SHORT TASK:
Write out all of the data without omission, exactly as shown.

GIVEN INFORMATION:

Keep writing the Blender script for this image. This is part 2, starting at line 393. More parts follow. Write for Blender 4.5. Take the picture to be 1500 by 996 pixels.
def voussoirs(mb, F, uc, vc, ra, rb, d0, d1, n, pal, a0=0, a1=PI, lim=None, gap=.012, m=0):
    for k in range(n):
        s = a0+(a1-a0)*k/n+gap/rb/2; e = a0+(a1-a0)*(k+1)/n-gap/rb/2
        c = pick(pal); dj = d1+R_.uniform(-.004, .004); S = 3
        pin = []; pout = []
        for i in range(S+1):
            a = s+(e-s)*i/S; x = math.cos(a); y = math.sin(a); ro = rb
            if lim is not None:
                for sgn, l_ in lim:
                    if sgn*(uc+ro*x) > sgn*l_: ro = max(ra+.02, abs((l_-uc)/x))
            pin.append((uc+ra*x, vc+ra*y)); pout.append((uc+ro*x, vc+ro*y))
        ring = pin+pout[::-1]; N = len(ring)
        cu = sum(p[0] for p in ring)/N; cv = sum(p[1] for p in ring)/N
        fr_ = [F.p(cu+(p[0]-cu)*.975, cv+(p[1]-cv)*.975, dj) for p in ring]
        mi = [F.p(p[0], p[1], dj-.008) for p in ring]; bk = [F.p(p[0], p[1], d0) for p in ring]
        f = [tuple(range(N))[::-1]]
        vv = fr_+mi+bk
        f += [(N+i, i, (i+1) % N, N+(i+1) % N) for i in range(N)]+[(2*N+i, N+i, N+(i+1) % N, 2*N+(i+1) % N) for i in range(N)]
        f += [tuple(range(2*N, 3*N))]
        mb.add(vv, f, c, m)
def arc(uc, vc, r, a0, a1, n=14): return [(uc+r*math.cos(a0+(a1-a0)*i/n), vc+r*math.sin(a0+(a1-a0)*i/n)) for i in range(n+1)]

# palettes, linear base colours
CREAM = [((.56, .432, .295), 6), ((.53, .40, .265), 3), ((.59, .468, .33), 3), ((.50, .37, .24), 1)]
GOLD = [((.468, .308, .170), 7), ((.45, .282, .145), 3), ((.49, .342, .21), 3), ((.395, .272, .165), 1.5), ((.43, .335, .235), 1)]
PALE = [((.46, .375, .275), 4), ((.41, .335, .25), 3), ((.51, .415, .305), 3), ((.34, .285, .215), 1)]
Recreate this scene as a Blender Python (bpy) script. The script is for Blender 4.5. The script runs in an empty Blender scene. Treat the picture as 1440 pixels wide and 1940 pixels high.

REPLY TO THE TASK:
Keep writing the Blender script for this image. This is part 2, starting at line 393. More parts follow. Write for Blender 4.5. Take the picture to be 1500 by 996 pixels.
def voussoirs(mb, F, uc, vc, ra, rb, d0, d1, n, pal, a0=0, a1=PI, lim=None, gap=.012, m=0):
    for k in range(n):
        s = a0+(a1-a0)*k/n+gap/rb/2; e = a0+(a1-a0)*(k+1)/n-gap/rb/2
        c = pick(pal); dj = d1+R_.uniform(-.004, .004); S = 3
        pin = []; pout = []
        for i in range(S+1):
            a = s+(e-s)*i/S; x = math.cos(a); y = math.sin(a); ro = rb
            if lim is not None:
                for sgn, l_ in lim:
                    if sgn*(uc+ro*x) > sgn*l_: ro = max(ra+.02, abs((l_-uc)/x))
            pin.append((uc+ra*x, vc+ra*y)); pout.append((uc+ro*x, vc+ro*y))
        ring = pin+pout[::-1]; N = len(ring)
        cu = sum(p[0] for p in ring)/N; cv = sum(p[1] for p in ring)/N
        fr_ = [F.p(cu+(p[0]-cu)*.975, cv+(p[1]-cv)*.975, dj) for p in ring]
        mi = [F.p(p[0], p[1], dj-.008) for p in ring]; bk = [F.p(p[0], p[1], d0) for p in ring]
        f = [tuple(range(N))[::-1]]
        vv = fr_+mi+bk
        f += [(N+i, i, (i+1) % N, N+(i+1) % N) for i in range(N)]+[(2*N+i, N+i, N+(i+1) % N, 2*N+(i+1) % N) for i in range(N)]
        f += [tuple(range(2*N, 3*N))]
        mb.add(vv, f, c, m)
def arc(uc, vc, r, a0, a1, n=14): return [(uc+r*math.cos(a0+(a1-a0)*i/n), vc+r*math.sin(a0+(a1-a0)*i/n)) for i in range(n+1)]

# palettes, linear base colours
CREAM = [((.56, .432, .295), 6), ((.53, .40, .265), 3), ((.59, .468, .33), 3), ((.50, .37, .24), 1)]
GOLD = [((.468, .308, .170), 7), ((.45, .282, .145), 3), ((.49, .342, .21), 3), ((.395, .272, .165), 1.5), ((.43, .335, .235), 1)]
PALE = [((.46, .375, .275), 4), ((.41, .335, .25), 3), ((.51, .415, .305), 3), ((.34, .285, .215), 1)]
Recreate this scene as a Blender Python (bpy) script. The script is for Blender 4.5. The script runs in an empty Blender scene. Treat the picture as 1440 pixels wide and 1940 pixels high.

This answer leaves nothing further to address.